“Niddravatvam”: Theatre Review

Having watched Adishakti Laboratory for Theatre Art Research (what a mouthful, I’ll call it ALTAR for short!)’s earlier production, “The Tenth Head” at Ranga Shankara, and reviewed it here, I was prepared for an interesting evening when I went to watch “Nidrdravathvam”. The play is about two brothers of the protagonist and the antagonist of the Ramayana: Lakshmana and Kumbhakarna.
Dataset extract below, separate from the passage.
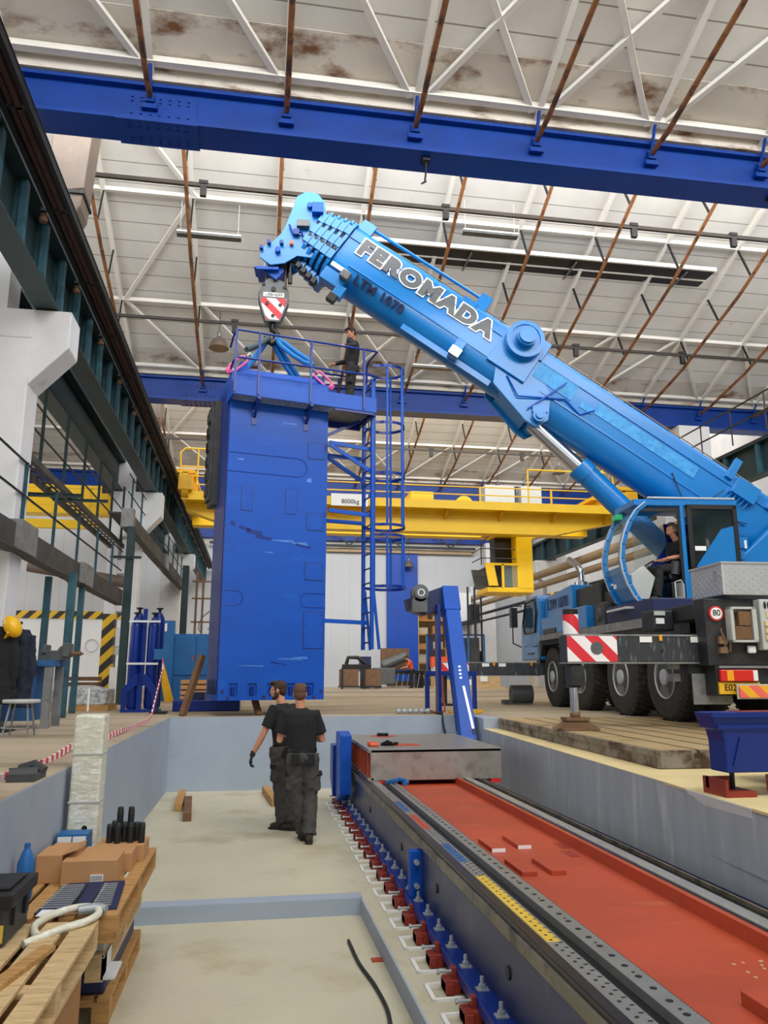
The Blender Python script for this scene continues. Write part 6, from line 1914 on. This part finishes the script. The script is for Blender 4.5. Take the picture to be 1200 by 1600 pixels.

They are connected in having received boons that, in the words of the excellent brochure provided by ALTAR, “dramatically alter their cycles of sleep and wakefulness.” Kumbharkarna’s tongue is tied by Saraswati, and instead of asking for “Nirdevatvam” (destruction of the Devas) he asks for “Nidravatvam” (sleep). Lakshmana is given the boon of being able to give his sleep completely for the 14 years of his “vanavasa” and bequeathing it to his wife, Urmila. Both boons seem to be double-edged swords.

From the very beginning of the play, I learnt not to make assumptions., the first of which was that two people would be playing the two roles. It was just one person, Nimmy Raphel, who essayed both roles to perfection. In a sense, though, I was right…because in the production, she plays two more roles…that of playwright and director, too!

It’s not often that one sees a play which engages an audience of all ages. My neighbour was a young girl of 8 years; from the very beginning, the mime and the lithe acrobatics caught the attention of several children like her. For the older members of the audience, the philosopy and the conondrums facing the characters were of interest. Even the stage convention of moving to one side to depict one character, and to the other to depict another, was done with a lot of fluid, acrobatic movement. I must credit Vinay Kumar with some excellent lighting.

At every turn during the 60-minute play, the mood was enhanced, the tensions underscored, by the (to use a pun) dramatic lighting. The stage props were very minimal, consisting of just a cube that Nimmy sat upon occasionally. It was the lighting that often played the part that stage props do.

The sound and music were managed by Apoorva Mathur,and the text support and music was provided by Arvind Rane. Veenapani Chawla’s creative guidance was evident in being almost invisible. The vision that came across clearly was that of the playwright, Nimmy Raphel.

Nimmy Raphel, indeed, dominated the stage, in her roles as the two people from the Ramayana, who play out their involvement with their sleep and wakefulness. Between serious words, and touches of delightful whimsy (Kumbhakarna is fondly shortened to Kumbi, and he has a secretary called Mrs Kutty who is a female fly!) she delineated, in a masterly way, first one and then the other, with Lakshmana narrating the story of Kumbhakarna.

Though the play ends with Lakshmana unable to find the answers he seeks, to the enigma of his boon, Nimmy brought the play to a very well-marked conclusion. Apart from the excellence of her acting and dialogue delivery, one must applaud the physical virtuosity of the actor’s movements, which verged on many elements of Kerala dance forms.

Nimmy’s costume, too, was simple: a cloth around the waist, pleated in front, possibly representing the dhoti, and a top. A simple scarf was turned, once in a while, into a turban. Nimmy wore none of the jewellery with which our mythological characters are often adorned, and the superb fitness of her body and the grace and mastery of her movements were adornments enough for the roles she evoked.

It is a great feeling to know that one is watching an excellent piece of theatre, and the 60 minutes just zipped by!

Rashmi, a member of the audience, felt that it was a bit difficult to follow the story unless one had read the brochure previously. Mayank felt that after about 20 minutes, the play lost its appeal to him. Sushil, however, said that the movements of the actor, and the way she brought out the two characters, appealed to him a lot, and that he enjoyed the play. ALTAR is one group that I, for one, will watch out keenly for, in the future. Do come to Ranga Shankara more often than you’ve been doing so far!